As combinações mais eficientes envolveram aumentos de 25% na produtividade de milho e soja — os principais alimentos do rebanho. Reduzir o consumo de água na lavagem da sala de ordenha também trouxe resultados significativos. Um litro a mais de leite por vaca ao dia já impacta positivamente os números. E o tratamento adequado dos efluentes reduziu drasticamente a pegada cinza.

O fantasma do aquecimento global

Mas tem um problema crescendo no horizonte. O estudo publicado na Science of The Total Environment mostra que as mudanças climáticas estão jogando contra os produtores. Temperaturas 1,5°C a 2,5°C mais altas fazem as vacas beberem mais água e prejudicam a produtividade do milho.

Foto: Gisele Rosso/Embrapa

“A cada ano, fica mais limitado aumentar os rendimentos das culturas devido aos efeitos das mudanças climáticas”, alerta o pesquisador. É uma corrida contra o tempo onde os produtores precisam melhorar a eficiência enquanto o clima trabalha na direção oposta.

A pegada hídrica azul deve aumentar entre 1% e 2% por causa do aquecimento global. Parece pouco, mas em uma atividade que já consome centenas de litros por quilo de leite, cada percentual conta.

Soluções de curto prazo existem

A boa notícia é que tem solução à vista. Aumentar os rendimentos de milho e soja seria a ação mais rápida para melhorar a eficiência hídrica. Como a água verde domina a conta (mais de 98% do total), qualquer ganho nas lavouras se reflete diretamente na pegada do leite.

Outras medidas também ajudam: otimizar o tamanho do rebanho, selecionar animais com melhor conversão alimentar, usar água de forma inteligente na limpeza das instalações. São mudanças práticas que muitos produtores já podem implementar.
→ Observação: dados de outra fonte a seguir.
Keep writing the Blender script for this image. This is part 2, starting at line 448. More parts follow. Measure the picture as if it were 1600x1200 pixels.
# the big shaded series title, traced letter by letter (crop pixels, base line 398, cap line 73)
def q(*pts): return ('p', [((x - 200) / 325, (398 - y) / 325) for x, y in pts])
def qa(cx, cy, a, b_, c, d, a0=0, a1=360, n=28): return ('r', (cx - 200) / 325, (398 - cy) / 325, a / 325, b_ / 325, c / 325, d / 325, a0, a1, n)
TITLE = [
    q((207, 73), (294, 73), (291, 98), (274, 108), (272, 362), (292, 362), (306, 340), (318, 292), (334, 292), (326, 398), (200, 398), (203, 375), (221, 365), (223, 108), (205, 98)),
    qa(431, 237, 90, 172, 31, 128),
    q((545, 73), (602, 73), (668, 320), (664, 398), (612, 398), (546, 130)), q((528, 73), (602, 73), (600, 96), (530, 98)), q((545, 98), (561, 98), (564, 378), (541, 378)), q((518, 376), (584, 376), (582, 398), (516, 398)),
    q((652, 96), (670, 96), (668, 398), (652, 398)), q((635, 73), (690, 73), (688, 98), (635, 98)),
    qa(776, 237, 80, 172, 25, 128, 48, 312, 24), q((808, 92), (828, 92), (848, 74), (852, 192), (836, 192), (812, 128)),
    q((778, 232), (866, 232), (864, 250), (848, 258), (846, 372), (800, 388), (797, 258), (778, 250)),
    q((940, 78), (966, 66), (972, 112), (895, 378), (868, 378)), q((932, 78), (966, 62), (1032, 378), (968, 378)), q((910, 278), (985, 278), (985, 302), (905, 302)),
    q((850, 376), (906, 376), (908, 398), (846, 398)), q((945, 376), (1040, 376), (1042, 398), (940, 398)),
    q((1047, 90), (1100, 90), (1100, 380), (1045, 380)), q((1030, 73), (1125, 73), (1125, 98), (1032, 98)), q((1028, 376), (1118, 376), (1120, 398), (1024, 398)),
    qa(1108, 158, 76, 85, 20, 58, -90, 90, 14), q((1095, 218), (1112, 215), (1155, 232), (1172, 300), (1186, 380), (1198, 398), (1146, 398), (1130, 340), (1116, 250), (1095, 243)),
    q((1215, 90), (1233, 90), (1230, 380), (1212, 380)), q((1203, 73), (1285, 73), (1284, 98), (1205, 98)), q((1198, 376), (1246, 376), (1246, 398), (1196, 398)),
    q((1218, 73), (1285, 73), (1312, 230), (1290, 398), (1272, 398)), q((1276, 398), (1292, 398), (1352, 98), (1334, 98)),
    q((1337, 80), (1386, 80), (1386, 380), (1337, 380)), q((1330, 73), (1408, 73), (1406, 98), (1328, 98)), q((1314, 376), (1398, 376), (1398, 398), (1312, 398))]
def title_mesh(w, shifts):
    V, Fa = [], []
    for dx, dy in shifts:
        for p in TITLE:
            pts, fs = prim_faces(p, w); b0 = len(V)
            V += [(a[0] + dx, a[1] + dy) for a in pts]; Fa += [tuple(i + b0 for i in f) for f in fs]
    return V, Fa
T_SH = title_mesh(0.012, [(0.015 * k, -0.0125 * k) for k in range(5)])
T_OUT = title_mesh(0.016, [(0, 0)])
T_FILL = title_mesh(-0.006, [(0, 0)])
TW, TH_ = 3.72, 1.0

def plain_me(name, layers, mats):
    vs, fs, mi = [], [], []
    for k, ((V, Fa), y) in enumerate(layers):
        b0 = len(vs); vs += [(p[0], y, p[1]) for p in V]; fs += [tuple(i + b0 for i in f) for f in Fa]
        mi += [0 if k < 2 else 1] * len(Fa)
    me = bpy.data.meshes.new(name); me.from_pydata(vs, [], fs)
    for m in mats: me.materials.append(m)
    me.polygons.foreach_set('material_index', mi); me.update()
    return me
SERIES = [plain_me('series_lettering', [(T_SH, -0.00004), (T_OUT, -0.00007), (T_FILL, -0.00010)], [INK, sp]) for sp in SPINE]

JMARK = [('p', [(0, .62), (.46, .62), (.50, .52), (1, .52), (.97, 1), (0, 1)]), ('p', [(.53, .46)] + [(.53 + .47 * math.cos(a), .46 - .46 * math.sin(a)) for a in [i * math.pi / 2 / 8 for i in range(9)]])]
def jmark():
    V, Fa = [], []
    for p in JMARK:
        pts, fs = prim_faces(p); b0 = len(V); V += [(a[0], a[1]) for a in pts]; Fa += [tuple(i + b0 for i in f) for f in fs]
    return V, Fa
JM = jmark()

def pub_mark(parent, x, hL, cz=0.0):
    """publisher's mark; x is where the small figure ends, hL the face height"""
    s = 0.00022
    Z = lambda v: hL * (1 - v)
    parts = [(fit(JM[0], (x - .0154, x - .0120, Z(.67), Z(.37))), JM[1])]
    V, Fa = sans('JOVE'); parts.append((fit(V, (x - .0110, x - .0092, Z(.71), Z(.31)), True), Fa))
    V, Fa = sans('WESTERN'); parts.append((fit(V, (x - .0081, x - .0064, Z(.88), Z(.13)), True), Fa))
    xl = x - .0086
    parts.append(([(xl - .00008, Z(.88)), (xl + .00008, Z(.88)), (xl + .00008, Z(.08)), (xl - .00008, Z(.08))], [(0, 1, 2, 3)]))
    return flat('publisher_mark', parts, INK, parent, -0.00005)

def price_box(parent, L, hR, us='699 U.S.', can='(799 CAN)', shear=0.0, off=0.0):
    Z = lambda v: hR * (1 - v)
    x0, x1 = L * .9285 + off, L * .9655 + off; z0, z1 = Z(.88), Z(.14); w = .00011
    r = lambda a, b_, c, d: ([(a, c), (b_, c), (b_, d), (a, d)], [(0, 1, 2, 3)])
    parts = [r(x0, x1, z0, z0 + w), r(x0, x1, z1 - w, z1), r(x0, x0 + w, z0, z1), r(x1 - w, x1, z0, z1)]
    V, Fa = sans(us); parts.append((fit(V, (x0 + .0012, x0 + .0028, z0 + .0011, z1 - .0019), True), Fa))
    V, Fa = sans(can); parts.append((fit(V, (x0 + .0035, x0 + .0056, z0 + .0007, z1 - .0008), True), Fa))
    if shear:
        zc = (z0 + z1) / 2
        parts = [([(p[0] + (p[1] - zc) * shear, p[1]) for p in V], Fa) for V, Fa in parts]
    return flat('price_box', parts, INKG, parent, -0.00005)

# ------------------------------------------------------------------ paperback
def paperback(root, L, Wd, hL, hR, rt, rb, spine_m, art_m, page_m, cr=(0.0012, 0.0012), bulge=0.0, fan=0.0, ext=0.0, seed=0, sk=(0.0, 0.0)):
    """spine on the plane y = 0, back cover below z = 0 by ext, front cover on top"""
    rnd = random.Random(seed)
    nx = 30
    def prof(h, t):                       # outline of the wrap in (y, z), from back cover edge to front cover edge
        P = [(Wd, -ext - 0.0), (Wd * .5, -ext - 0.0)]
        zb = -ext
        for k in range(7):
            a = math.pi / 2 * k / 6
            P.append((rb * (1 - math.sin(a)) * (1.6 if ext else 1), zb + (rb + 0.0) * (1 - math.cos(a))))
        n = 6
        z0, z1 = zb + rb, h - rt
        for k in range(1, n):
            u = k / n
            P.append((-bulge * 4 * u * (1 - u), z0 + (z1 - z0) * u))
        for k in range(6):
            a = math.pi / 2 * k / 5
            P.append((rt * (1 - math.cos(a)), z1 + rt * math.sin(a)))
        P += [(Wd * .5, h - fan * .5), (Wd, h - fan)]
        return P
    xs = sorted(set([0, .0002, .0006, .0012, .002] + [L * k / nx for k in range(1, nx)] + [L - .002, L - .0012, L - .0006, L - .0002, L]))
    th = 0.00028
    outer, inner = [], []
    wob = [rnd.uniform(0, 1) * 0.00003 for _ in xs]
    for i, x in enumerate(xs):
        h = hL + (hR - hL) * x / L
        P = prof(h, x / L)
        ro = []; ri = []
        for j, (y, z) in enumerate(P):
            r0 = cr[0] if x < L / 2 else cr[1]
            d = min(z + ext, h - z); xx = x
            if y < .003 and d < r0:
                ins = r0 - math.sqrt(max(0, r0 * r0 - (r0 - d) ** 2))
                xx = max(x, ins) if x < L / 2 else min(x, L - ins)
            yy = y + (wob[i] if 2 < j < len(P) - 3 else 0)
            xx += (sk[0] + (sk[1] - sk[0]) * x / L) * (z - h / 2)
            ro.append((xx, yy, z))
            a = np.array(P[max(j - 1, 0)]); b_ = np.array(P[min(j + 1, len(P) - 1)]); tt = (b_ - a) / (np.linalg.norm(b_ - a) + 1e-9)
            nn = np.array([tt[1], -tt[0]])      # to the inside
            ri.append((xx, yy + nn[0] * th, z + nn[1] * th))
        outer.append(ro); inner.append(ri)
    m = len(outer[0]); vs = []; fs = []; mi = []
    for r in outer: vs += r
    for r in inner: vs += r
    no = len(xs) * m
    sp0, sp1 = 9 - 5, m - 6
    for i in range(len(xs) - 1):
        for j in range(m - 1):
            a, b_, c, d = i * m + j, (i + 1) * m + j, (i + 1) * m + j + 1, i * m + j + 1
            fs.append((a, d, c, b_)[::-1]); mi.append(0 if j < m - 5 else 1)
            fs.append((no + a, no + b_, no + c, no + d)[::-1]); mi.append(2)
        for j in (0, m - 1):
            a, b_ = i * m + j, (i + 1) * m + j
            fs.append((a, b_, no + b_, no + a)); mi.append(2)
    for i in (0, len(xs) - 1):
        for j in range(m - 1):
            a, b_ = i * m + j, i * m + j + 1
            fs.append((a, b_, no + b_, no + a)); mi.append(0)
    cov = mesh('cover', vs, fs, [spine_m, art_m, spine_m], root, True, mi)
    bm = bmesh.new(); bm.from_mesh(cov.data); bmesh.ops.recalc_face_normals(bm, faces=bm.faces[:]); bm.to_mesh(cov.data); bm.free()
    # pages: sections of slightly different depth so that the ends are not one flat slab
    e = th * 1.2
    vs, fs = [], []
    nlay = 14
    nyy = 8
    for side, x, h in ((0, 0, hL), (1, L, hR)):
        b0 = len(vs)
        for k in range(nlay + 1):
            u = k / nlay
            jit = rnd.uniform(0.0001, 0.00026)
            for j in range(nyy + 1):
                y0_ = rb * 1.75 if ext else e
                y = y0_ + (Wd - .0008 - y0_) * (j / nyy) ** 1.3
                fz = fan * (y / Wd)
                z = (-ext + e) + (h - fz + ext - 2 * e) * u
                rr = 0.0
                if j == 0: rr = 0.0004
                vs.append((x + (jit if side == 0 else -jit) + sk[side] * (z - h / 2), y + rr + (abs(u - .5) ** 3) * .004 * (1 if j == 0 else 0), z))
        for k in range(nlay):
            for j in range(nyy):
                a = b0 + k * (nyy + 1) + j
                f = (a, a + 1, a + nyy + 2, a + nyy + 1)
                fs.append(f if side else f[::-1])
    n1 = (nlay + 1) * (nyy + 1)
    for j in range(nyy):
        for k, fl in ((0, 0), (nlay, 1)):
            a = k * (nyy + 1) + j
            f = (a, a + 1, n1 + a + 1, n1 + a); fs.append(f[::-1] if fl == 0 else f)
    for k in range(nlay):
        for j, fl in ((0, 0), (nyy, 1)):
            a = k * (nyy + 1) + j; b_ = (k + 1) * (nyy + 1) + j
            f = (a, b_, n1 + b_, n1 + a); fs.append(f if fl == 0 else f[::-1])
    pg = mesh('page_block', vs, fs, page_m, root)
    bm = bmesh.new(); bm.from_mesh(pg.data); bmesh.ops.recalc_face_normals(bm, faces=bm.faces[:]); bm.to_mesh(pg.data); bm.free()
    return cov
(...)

O tratamento de efluentes merece atenção especial. “É crucial porque garante uma menor carga poluente, reduzindo a pegada hídrica cinza”, explica Palhares. Mesmo representando apenas 0,07% a 0,11% do total, essa fração pode crescer se mal gerenciada.
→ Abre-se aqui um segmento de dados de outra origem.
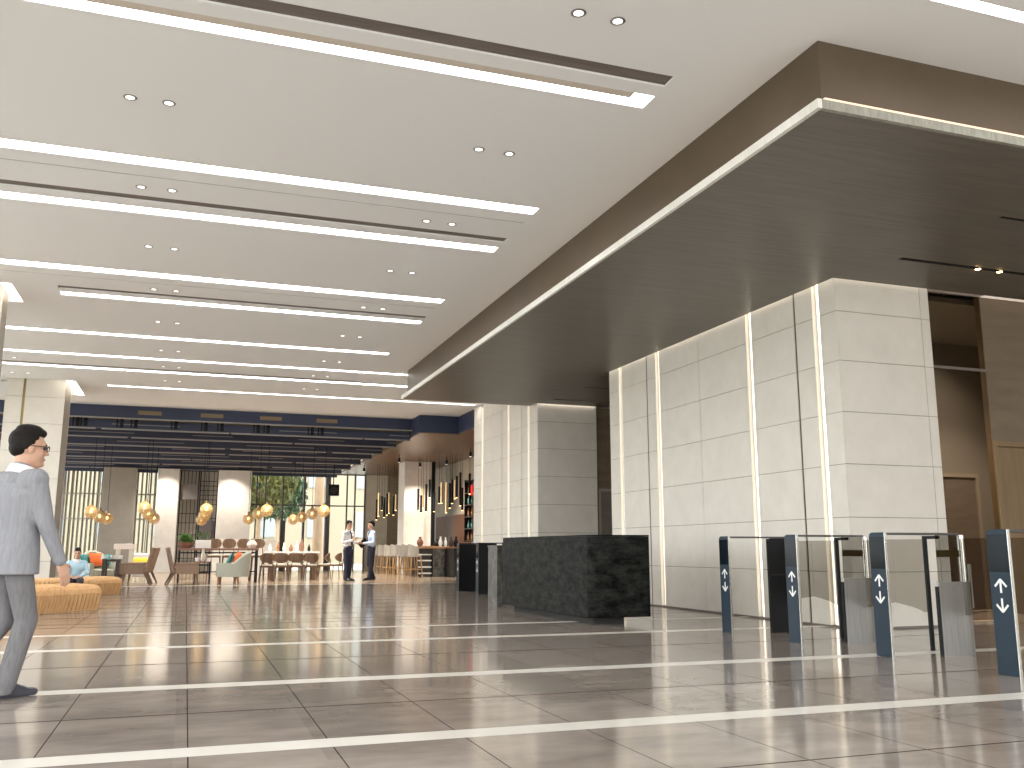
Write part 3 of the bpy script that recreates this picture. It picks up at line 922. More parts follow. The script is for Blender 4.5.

Conexão com os objetivos globais

Esse trabalho científico não acontece no vácuo. As medidas para reduzir a pegada hídrica nas fazendas conectam diretamente com os Objetivos de Desenvolvimento Sustentável da ONU para 2030. O ODS 2 fala de práticas agropecuárias resilientes. O ODS 12 trata de consumo e produção responsáveis. E o ODS 13 busca combater as mudanças climáticas.

São metas ambiciosas, mas os dados das 67 fazendas gaúchas mostram que o setor leiteiro pode contribuir significativamente. A variação de até 72% entre a menor e maior pegada hídrica (de 299 a 1.058 litros por quilo) demonstra o tamanho da oportunidade.

O que vem pela frente

O estudo seguiu as diretrizes do Manual de Avaliação da Pegada Hídrica e representa 81,7% das fazendas da bacia hidrográfica analisada — uma amostra robusta que permite extrapolar conclusões. Os pesquisadores geraram dados sobre eficiência hídrica que podem orientar políticas públicas e decisões de manejo.

Para os produtores, a mensagem é clara: eficiência hídrica não é luxo, é necessidade. Com o clima mudando e a pressão por sustentabilidade aumentando, quem não se adaptar vai ficar para trás. As ferramentas existem, o conhecimento está disponível. Falta colocar em prática.

A pegada hídrica média de 704 litros de água por quilo de leite pode parecer alta, mas os casos de sucesso mostram que dá para chegar nos 299 litros. É questão de combinar as práticas certas com gestão competente. E talvez, num futuro próximo, aquele copo de leite do café da manhã carregue uma história bem mais sustentável.